2006-03-19

V For Vendetta (the graphic novel, not the movie)

I just finished reading the graphic novel yesterday. If you like dystopian fiction where there's no real "hero", and you know who Guy Fawkes is even if you're not British, then you ought to read this novel.

As for the movie...I ought to have learnt my lesson about seeing movies someone adapted from an Alan Moore comic, after The League of Extraordinary Gentlemen, which was an excellent set of graphic novels made into a crappy movie, and my friend Taliesin says the same of From Hell. Still, though I've not yet seen the V For Vendetta movie, something tells me I probably will. I know they totally changed the ending, but I was surprised to see characters listed in the cast list on IMDb that I expected would have to have been cut. This is a long graphic novel -- there's no doubt they had to condense it. So I'm curious about what they did cut.
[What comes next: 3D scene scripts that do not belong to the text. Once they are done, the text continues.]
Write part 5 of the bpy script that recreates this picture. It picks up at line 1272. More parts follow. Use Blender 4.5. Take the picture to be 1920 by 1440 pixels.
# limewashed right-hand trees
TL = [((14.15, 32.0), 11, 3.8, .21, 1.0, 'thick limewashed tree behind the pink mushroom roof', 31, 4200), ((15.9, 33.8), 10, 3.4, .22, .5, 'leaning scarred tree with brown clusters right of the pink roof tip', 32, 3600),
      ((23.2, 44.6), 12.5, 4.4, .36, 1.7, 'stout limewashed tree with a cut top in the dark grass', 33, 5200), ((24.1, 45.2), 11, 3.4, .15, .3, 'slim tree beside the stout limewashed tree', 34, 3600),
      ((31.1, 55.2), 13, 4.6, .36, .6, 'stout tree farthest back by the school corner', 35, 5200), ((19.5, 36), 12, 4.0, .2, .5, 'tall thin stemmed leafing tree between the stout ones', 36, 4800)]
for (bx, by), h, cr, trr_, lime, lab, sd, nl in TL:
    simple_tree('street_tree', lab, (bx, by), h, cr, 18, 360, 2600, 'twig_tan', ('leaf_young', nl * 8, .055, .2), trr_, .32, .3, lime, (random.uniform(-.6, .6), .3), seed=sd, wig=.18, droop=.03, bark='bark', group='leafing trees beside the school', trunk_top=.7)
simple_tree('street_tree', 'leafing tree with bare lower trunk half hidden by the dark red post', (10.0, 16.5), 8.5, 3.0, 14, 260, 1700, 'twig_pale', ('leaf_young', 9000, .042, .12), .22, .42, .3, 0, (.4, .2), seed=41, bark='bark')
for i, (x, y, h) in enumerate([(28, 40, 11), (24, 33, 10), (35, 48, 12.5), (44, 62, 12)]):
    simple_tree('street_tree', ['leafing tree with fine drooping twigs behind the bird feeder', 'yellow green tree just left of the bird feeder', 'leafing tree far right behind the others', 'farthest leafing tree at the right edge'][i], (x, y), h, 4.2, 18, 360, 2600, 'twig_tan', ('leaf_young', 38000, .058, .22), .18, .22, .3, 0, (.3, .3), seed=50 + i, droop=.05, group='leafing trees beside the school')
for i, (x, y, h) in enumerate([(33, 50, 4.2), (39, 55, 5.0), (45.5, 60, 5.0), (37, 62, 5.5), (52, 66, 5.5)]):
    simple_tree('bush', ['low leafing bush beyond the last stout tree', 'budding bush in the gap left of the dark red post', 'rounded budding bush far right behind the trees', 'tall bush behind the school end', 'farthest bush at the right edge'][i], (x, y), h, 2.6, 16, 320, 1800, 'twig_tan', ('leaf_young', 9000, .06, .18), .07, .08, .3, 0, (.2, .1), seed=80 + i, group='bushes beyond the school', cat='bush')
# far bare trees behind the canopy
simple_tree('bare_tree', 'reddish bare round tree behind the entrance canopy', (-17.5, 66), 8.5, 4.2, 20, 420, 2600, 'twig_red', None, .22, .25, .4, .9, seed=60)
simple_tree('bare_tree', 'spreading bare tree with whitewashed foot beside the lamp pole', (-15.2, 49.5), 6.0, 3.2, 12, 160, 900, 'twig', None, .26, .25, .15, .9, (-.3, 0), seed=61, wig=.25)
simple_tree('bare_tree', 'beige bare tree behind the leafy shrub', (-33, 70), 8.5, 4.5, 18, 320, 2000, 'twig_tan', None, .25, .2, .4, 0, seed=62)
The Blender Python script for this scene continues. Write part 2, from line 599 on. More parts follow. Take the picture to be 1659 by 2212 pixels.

But being the Wachowski Brothers, I'm expecting they'll be emphasising V's superhuman quickness in a fight -- which, while it certainly was there, and was pointed out many times, it was definitely not the focus of the story. Even more supernatural than his speed was V's ability to plan for every tiny detail in his complex plan for revolution, and his ability to carry it out with surgical precision, all the while quoting from various works of culture.

So far, I've enjoyed everything I've read from Alan Moore, which is a hell of a lot more than I can say about Neil Gaiman. Neil Gaiman's not so much a writer, as he is a collector and reteller of fairy tales and legends, and a weaver of atmosphere. As far as plot, pacing, and characterisation goes, his writing is weak. Much like Dan Brown's not so much a fiction writer, as he is a composer of essays on some neat ideas, and a writer of travel guides. Hmm, I could keep adding to this, but I think I'll expand on this and some others in a later entry I'll call "Writers Who Increasingly Piss Me Off the More I Read From Them."